Protect Company Cars with Fleet Insurance

Do you have employees who regularly drive cars to make sales calls, run errands, or deliver items? If so, you might want some insurance for peace of mind.

If your business owns one or multiple vehicles, you’ll need commercial automobile insurance. Also called fleet insurance, this type of insurance functions almost identically to personal auto insurance, with liability and damage coverage for injury, damage, or theft.

For the most competitive prices, shop around for 3-4 quotes. Also make sure your company is positioned to receive the best ratings even before you shop. Check driving records when hiring drivers and keep good maintenance records. If your employees take home company-owned vehicles, specify who can drive them so you can maintain control.

To reduce your insurance premiums, definitely consider larger deductibles, if your company can accommodate the occasional claim. And if your vehicle is more than 10 years old, think about dropping the collision damage component of the plan. Waiving this for newer vehicles is a possibility for the truly cash-strapped business, since it can total 35%-40% of your total premium, but may be an option only if you own the vehicle(s) you are insuring.

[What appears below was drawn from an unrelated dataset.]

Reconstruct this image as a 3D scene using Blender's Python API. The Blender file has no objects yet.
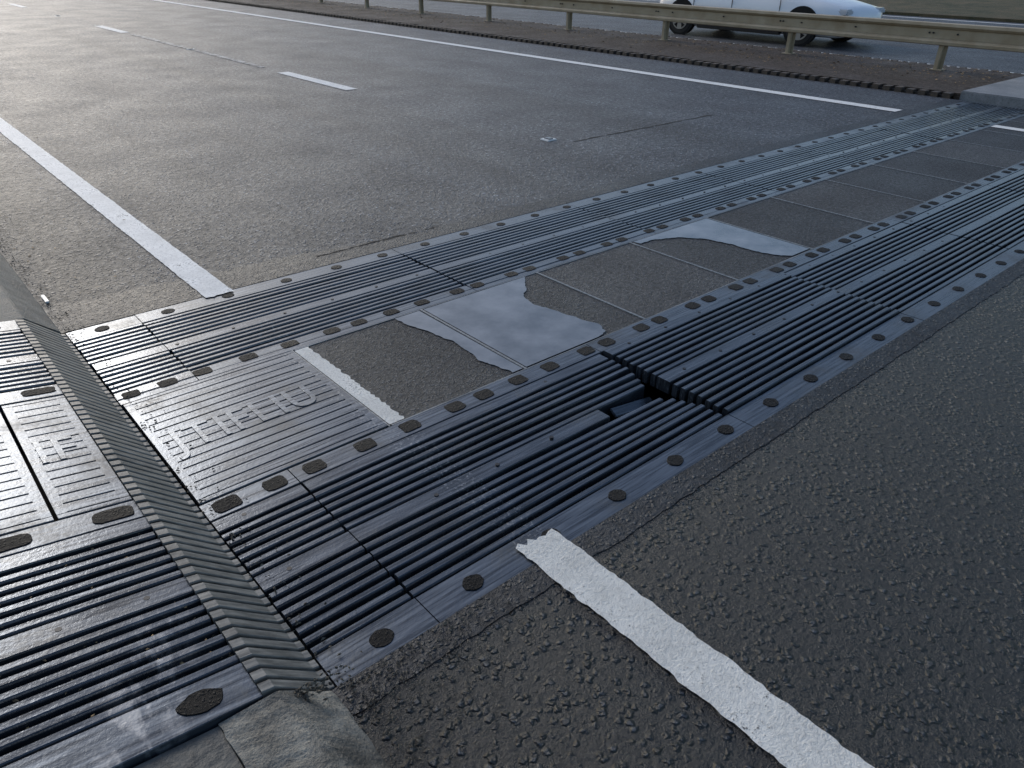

In general, higher coverage limits are recommended. Many providers suggest a minimum liability coverage of $500,000. However, multi-party claims could quickly eat up this seemingly large sum; it may be worthwhile to explore raising your liability coverage to $1,000,000 or more. Although it sounds like a lot, it won’t necessarily cost that much. Generally, it’s less expensive to buy higher amounts of coverage on a commercial vehicle than a personal one. Umbrella insurance can also be used for the higher coverage limits.

Even if your business doesn’t own any vehicles, you’ll probably want non-owned and hired auto liability coverage. This type of coverage provides protection against claims that arise when an employee gets in an accident when driving a personal or rental car while on company business. Although the employee’s auto insurance is usually the primary source of coverage for a claim, an injured party can come after your company if their claim exhausts the driver’s insurance. With rental cars these days, you can even be on the hook for the whole amount as personal insurance carriers have reportedly rejected claims for cars that were rented for business use.

The good news is that non-owned and hired auto liability is not terribly expensive; expect to pay about $100 for $1 million in coverage. You may not even have to pay any extra for it as some business owner policies include it in their coverage.

To get a quote, start by approaching the agent who handles your general business insurance and see if you can get a quote from the same insurance carrier that you already use. Most providers offer discounts for multiple accounts that might save you up to 20% in premiums.

Rather than wait for an accident to happen, it’s worth investigating now. Like time, insurance is never so important in its presence as in its absence.